#### INFORMATION SHOWN:
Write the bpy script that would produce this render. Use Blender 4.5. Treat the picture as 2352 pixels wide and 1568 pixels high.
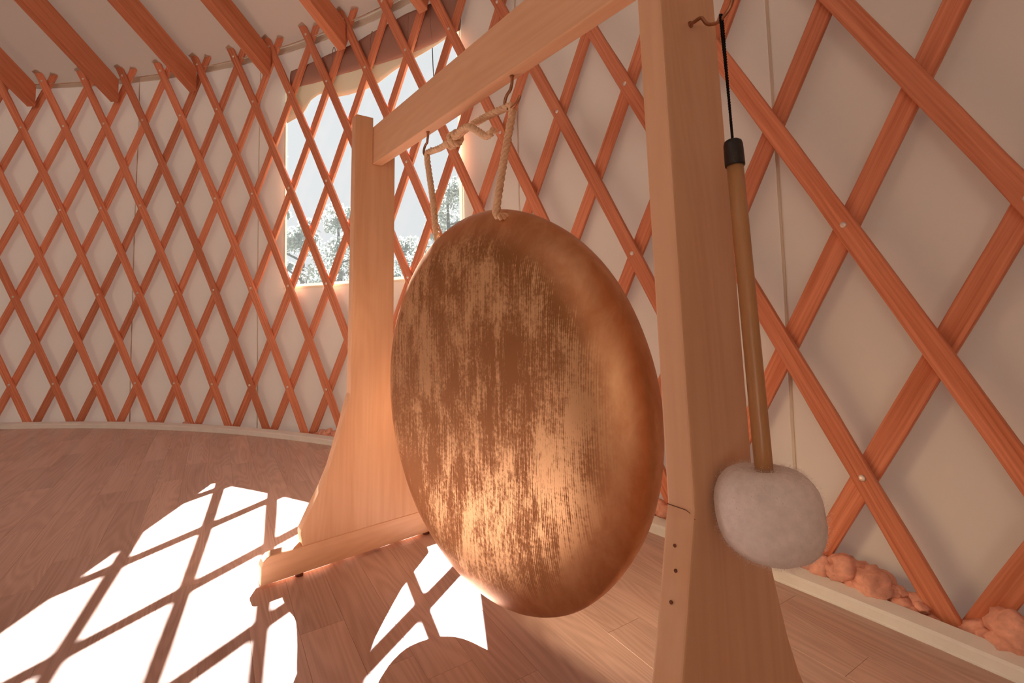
import bpy, bmesh, math, random
from mathutils import Vector, Matrix, noise
sin, cos, pi = math.sin, math.cos, math.pi
random.seed(7)
for o in list(bpy.data.objects): bpy.data.objects.remove(o)
scene = bpy.context.scene
COL = scene.collection

K = 0.8                      # plan units -> metres
H = 0.5729                   # camera height (plan units)
# ---------------------------------------------------------------- camera
cam_d = bpy.data.cameras.new('camera'); cam = bpy.data.objects.new('camera', cam_d); COL.objects.link(cam)
F_PX, PITCH, ROLL, CX, CY = 1101.36, 0.06873, -0.02462, 1154.72, 642.49
cam_d.sensor_width = 36.0
cam_d.lens = F_PX / 2352 * 36.0
cam_d.shift_x = -(CX - 1176) / 2352
cam_d.shift_y = (CY - 784) / 2352
cam_d.clip_start = 0.02; cam_d.clip_end = 300
_r0 = Vector((1, 0, 0)); _u0 = Vector((0, -sin(PITCH), cos(PITCH))); _f0 = Vector((0, cos(PITCH), sin(PITCH)))
_r = _r0 * cos(ROLL) + _u0 * sin(ROLL); _u = -_r0 * sin(ROLL) + _u0 * cos(ROLL)
cam.matrix_world = Matrix(((_r.x, _u.x, -_f0.x, 0), (_r.y, _u.y, -_f0.y, 0), (_r.z, _u.z, -_f0.z, H * K), (0, 0, 0, 1)))
scene.camera = cam
# ---------------------------------------------------------------- sky, sun, exposure
world = bpy.data.worlds.new('sky'); scene.world = world; world.use_nodes = True
bg = world.node_tree.nodes['Background']
bg.inputs[0].default_value = (0.97, 0.985, 1.0, 1); bg.inputs[1].default_value = 0.34
sun_d = bpy.data.lights.new('sun', 'SUN'); sun = bpy.data.objects.new('sun', sun_d); COL.objects.link(sun)
SUN_AZ, SUN_EL = math.radians(-6.5), math.radians(44.5)
sdir = Vector((sin(SUN_AZ) * cos(SUN_EL), cos(SUN_AZ) * cos(SUN_EL), sin(SUN_EL)))
sun.rotation_euler = sdir.to_track_quat('Z', 'Y').to_euler()
sun.location = sdir * 20
sun_d.energy = 27.0; sun_d.color = (0.88, 0.95, 1.0); sun_d.angle = math.radians(0.55)
vs = scene.view_settings
vs.view_transform = 'Standard'; vs.look = 'None'; vs.exposure = 1.02; vs.gamma = 1.0; vs.use_curve_mapping = False
scene.cycles.max_bounces = 7; scene.cycles.diffuse_bounces = 5; scene.cycles.glossy_bounces = 3
scene.cycles.transparent_max_bounces = 8; scene.cycles.sample_clamp_indirect = 20.0; scene.cycles.adaptive_threshold = 0.03

# ---------------------------------------------------------------- yurt plan
XC, YC, R, RB = -2.7896, -1.5224, 4.2933, 4.2174
PHI0, DPHI, DZ, ZB = 0.44173, 0.0598, 0.25, -0.0165   # refined below
PHI0, DPHI = 0.4417, 0.0599
def cyl(u, r, z):
    a = PHI0 + u * DPHI
    return Vector((XC + r * sin(a), YC + r * cos(a), z))
AX = Vector((XC, YC, 0))
# ---------------------------------------------------------------- stand frame
OX, OY, TH, T, W, L = 0.2138, 0.4653, 0.6446, 0.0289, 0.1107, 0.914
ZTOP, BT, BB, BW, WO, FZ0, FZ1, FL = 1.1042, 1.0793, 0.9747, 0.0263, -0.0064, 0.009, 0.0655, 0.2399
LX, LY = 0.0043, 0.0577
E1 = Vector((-sin(TH), cos(TH), 0)); E2 = Vector((-cos(TH), -sin(TH), 0))
def S(s, w, z): return Vector((OX, OY, 0)) + E1 * s + E2 * w + Vector((LX * z, LY * z, z))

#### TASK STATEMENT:
Please reproduce the listing exactly from its opening line through the line that contains "scene.cycles.transparent_max_bounces = 8;", both included, with all pictures omitted.

#### OUTPUT FOR THIS EXERCISE:
Write the bpy script that would produce this render. Use Blender 4.5. Treat the picture as 2352 pixels wide and 1568 pixels high.
import bpy, bmesh, math, random
from mathutils import Vector, Matrix, noise
sin, cos, pi = math.sin, math.cos, math.pi
random.seed(7)
for o in list(bpy.data.objects): bpy.data.objects.remove(o)
scene = bpy.context.scene
COL = scene.collection

K = 0.8                      # plan units -> metres
H = 0.5729                   # camera height (plan units)
# ---------------------------------------------------------------- camera
cam_d = bpy.data.cameras.new('camera'); cam = bpy.data.objects.new('camera', cam_d); COL.objects.link(cam)
F_PX, PITCH, ROLL, CX, CY = 1101.36, 0.06873, -0.02462, 1154.72, 642.49
cam_d.sensor_width = 36.0
cam_d.lens = F_PX / 2352 * 36.0
cam_d.shift_x = -(CX - 1176) / 2352
cam_d.shift_y = (CY - 784) / 2352
cam_d.clip_start = 0.02; cam_d.clip_end = 300
_r0 = Vector((1, 0, 0)); _u0 = Vector((0, -sin(PITCH), cos(PITCH))); _f0 = Vector((0, cos(PITCH), sin(PITCH)))
_r = _r0 * cos(ROLL) + _u0 * sin(ROLL); _u = -_r0 * sin(ROLL) + _u0 * cos(ROLL)
cam.matrix_world = Matrix(((_r.x, _u.x, -_f0.x, 0), (_r.y, _u.y, -_f0.y, 0), (_r.z, _u.z, -_f0.z, H * K), (0, 0, 0, 1)))
scene.camera = cam
# ---------------------------------------------------------------- sky, sun, exposure
world = bpy.data.worlds.new('sky'); scene.world = world; world.use_nodes = True
bg = world.node_tree.nodes['Background']
bg.inputs[0].default_value = (0.97, 0.985, 1.0, 1); bg.inputs[1].default_value = 0.34
sun_d = bpy.data.lights.new('sun', 'SUN'); sun = bpy.data.objects.new('sun', sun_d); COL.objects.link(sun)
SUN_AZ, SUN_EL = math.radians(-6.5), math.radians(44.5)
sdir = Vector((sin(SUN_AZ) * cos(SUN_EL), cos(SUN_AZ) * cos(SUN_EL), sin(SUN_EL)))
sun.rotation_euler = sdir.to_track_quat('Z', 'Y').to_euler()
sun.location = sdir * 20
sun_d.energy = 27.0; sun_d.color = (0.88, 0.95, 1.0); sun_d.angle = math.radians(0.55)
vs = scene.view_settings
vs.view_transform = 'Standard'; vs.look = 'None'; vs.exposure = 1.02; vs.gamma = 1.0; vs.use_curve_mapping = False
scene.cycles.max_bounces = 7; scene.cycles.diffuse_bounces = 5; scene.cycles.glossy_bounces = 3
scene.cycles.transparent_max_bounces = 8; scene.cycles.sample_clamp_indirect = 20.0; scene.cycles.adaptive_threshold = 0.03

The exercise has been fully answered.